Saturday, September 5, 2015

Germaine Tillion (1907-2008)

Germaine Tillion, daughter of Lucien and Emilie Tillion, was born in Allegre, France on 30 May 1907.

She spent her youth with her family in Clermont-Ferrand and left for Paris to study social anthropology. Four times between 1934 and 1940 she did fieldwork in Algeria, studying the Berber and Chaoui people in the Aures region of northeastern Algeria, to prepare for her doctorate in anthropology.


As she returned to Paris in 1940, France had been invaded by Germany. As her first act of resistance, she helped a Jewish family by giving them her family's papers. She became one of the leading commanders in the French Resistance in the network of the Musée de l'Homme in Paris. Her missions included helping prisoners to escape and organizing intelligence for the allied forces from 1940 to 1942.

Betrayed by the priest Robert Alesch who had joined her resistance network and gained her confidence, she was arrested on 13 August 1942. On 21 October 1943 Germaine and her mother (also a resistante) was sent to the Ravensbrück concentration camp. From her arrival on 21 October 1943 to the fall of the camp in spring 1945, she secretly wrote an operetta comedy to entertain fellow prisoners. "Le Verfügbar aux Enfers" describes the camp life of the "Verfügbar" (German for "disposable", the lowest class of prisoners who could be used for any kind of work). At the same time she undertook a precise ethnographic analysis of the concentration camp.



Female Prisoners at Ravensbruck
Her mother was killed in the camp in March 1945. Germaine escaped in the spring of that year with a rescue operation of the Swedish Red Cross that had been negotiated by Folke Bernadotte.

In 1973, she published Ravensbruck: An eyewitness account of a women's concentration camp, detailing both her own personal experiences as an inmate as well as her remarkable contemporary and post-war research into the functioning of the camps, movements of prisoners, administrative operations and covert and overt crimes committed by the SS. She reported the presence of a gas chamber at Ravensbruck when other scholars had written that none existed in the Western camps, and affirmed that executions escalated during the waning days of the war, a chilling tribute to the efficiency and automated nature of the Nazi "killing machines."

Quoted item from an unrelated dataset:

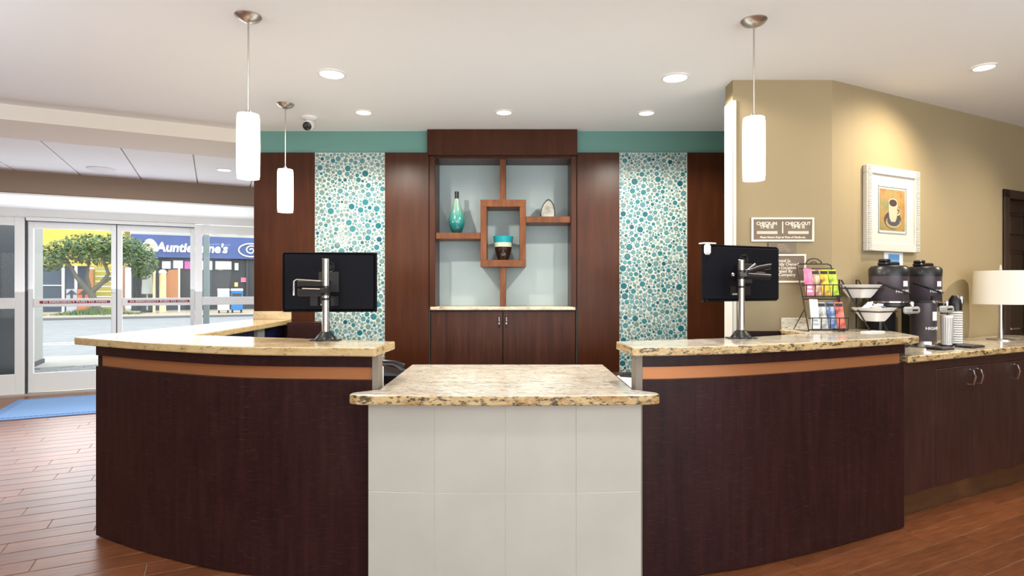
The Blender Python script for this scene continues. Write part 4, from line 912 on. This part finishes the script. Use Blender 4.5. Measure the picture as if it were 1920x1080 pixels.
tag(MB().box(-0.07, 0.07, -0.035, 0.035, 0, 0.006, 0.002).obj('napkin_pack', m['paper'], loc=(2.20, 3.60, ZB1 + 0.0005), rz=0.5), 'folded white napkin on the bar top in front of the bowl rack', 'napkin')

# ------------------------------------------------------------------ coffee urns
def bend(me, r):
    for v in me.vertices:
        a_ = v.co.x / r; rad = r + 0.0015 + v.co.z
        v.co = Vector((rad * math.sin(a_), -rad * math.cos(a_), v.co.y))
    return me
urn_parts = None
def urn(a_, b_, z_, lab, r, h, lid=True, group='coffee urns on the counter', yaw=0.0):
    x, y = uv(a_, b_); t = thing('coffee_urn', lab, 'coffee urn', (x, y, z_), TH, group)
    MB().lathe([(r * 0.96, 0.0), (r, 0.006), (r, h)], seg=36).obj('body', m['urn'], t, smooth=True)
    MB().lathe([(r * 1.012, 0.001), (r * 1.012, 0.010)], seg=36).obj('lower_ring', m['chrome'], t, smooth=True)
    if lid:
        MB().lathe([(r * 1.015, h - 0.002), (r * 1.015, h + 0.045), (r * 0.90, h + 0.062), (r * 0.60, h + 0.068)], seg=36).obj('lid', m['black'], t, smooth=True)
        hd = MB().box(-0.075, 0.075, -0.032, 0.032, h + 0.066, h + 0.090, 0.008).box(-0.075, -0.015, -0.028, 0.028, h + 0.088, h + 0.108, 0.008).obj('lid_handle', m['black'], t)
        MB().tube([(-r - 0.004, 0.0, h * 0.75), (-r * 0.8, -r * 0.75, h * 0.55), (-0.01, -r - 0.008, h * 0.36), (r * 0.55, -r * 0.86, h * 0.36)], 0.007, 8).obj('bail_handle', m['black'], t, smooth=True)
    me = bend(text_mesh('HIGHER', 0.026, bold=0.0005, depth=0.0004, sx=1.1), r); me.materials.clear(); me.materials.append(m['paper'])
    link('lettering', me, t, (0, 0, h * 0.42), rz=-0.25 + yaw)
    q = MB()
    for (x0, z0, x1, z1) in ((-0.020, h * 0.60, 0.020, h * 0.80),):
        vs = []
        for z in (z0, z1): vs.append([q.bm.verts.new(((r + 0.0015) * math.sin(x0 / r + (x1 - x0) / r * k / 5), -(r + 0.0015) * math.cos(x0 / r + (x1 - x0) / r * k / 5), z)) for k in range(6)])
        for k in range(5): q.bm.faces.new((vs[0][k], vs[0][k + 1], vs[1][k + 1], vs[1][k]))
    q.obj('label', m['paper'], t, rz=-0.10 + yaw)
    return t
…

She documented the dual but conflicting purposes of the camps; on the one hand, to carry out the Final Solution as quickly as possible, and on the other, to manage a very large and profitable slave labor force in support of the war effort (with profits reportedly going to SS leadership, a business structure created by Himmler himself).

Finally, she gave chilling vignettes of prisoners, prison staff and the "professionals" who were central to the operation and execution of increasingly bizarre Nazi mandates in an attempt to explore the twisted psychology and outright evil behavior of often average participants who were instrumental in allowing, and then nurturing the death machines.

To celebrate her 100th birthday, her operetta "Le Verfügbar aux Enfers" premiered in 2007 at the Théâtre du Châtelet in Paris. Germaine died at Saint-Mande, France on 18 April 2008.